No ano seguinte, em 2003, protagonizou uma nova polêmica, ao discutir com a deputada Maria do Rosário durante uma entrevista à Rede TV. Bolsonaro chamou a colega de "vagabunda", "sem moral", ameaçou dar bofetada e disse que não a estupraria porque ela não merecia. A biografia diz que ele foi chamado de estuprador pela deputada e, em um ato de reflexo, exaltou-se. Para Flávio, a petista "vitimizou-se". Um novo processo por quebra de decoro parlamentar foi aberto contra ele. 

No governo Lula, o deputado diz ter recebido a oferta da superintendência do aeroporto Santos Dumont para votar a favor da reforma da Previdência e integrar a gestão. "Mais uma tentativa frustrada de comprar o passe de Bolsonaro", diz.

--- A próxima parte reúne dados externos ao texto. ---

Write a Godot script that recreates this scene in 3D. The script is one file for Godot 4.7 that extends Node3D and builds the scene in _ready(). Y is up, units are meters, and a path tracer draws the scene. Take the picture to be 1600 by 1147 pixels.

Uma nova polêmica o ajudou a ter a maior votação de sua história, com 464,5 mil votos, ao disputar o sétimo mandato, em 2014. No fim de 2010, classificou como "kit gay" o material do Ministério da Educação, então comandado por Fernando Haddad (PT), para discutir sexualidade nas escolas. Apesar de protestos contra Bolsonaro, o deputado atraiu eleitores. Em 2013, vídeos com a "pegada de zoeira" começaram a ser publicados em redes sociais e criou-se o "Bolsomito". Em 2016, no impeachment da então presidente Dilma Rousseff, fez apologia ao torturador Carlos Brilhante Ustra e, com isso, passou a ser "admirado ainda mais pela coragem".

Como "vacina" à Operação Lava-Jato, Flávio diz que ele e seu pai rejeitaram doação da JBS e mostra um cheque nominal de Bolsonaro devolvendo o dinheiro recebido.

Flávio diz que seu pai faz "política do seu jeito" e que uma das preocupações nas campanhas é de "não criar falsas expectativas para ninguém". Com 62 anos, o presidenciável é descrito como representante dos que estão cansados com a ausência de Deus no coração, a insegurança, a roubalheira, o desemprego, a promiscuidade política e moral e a falta de amor à pátria. "Patriota" está no começo e no fim do livro e remete ao partido que Bolsonaro deve se filiar. A candidatura é tida como missão do "Homem lá de cima". "[Bolsonaro] nunca teve a intenção de representar algo tão grande e importante na vida de milhões de brasileiros: a esperança. Passou a encarar tudo como uma missão de Deus".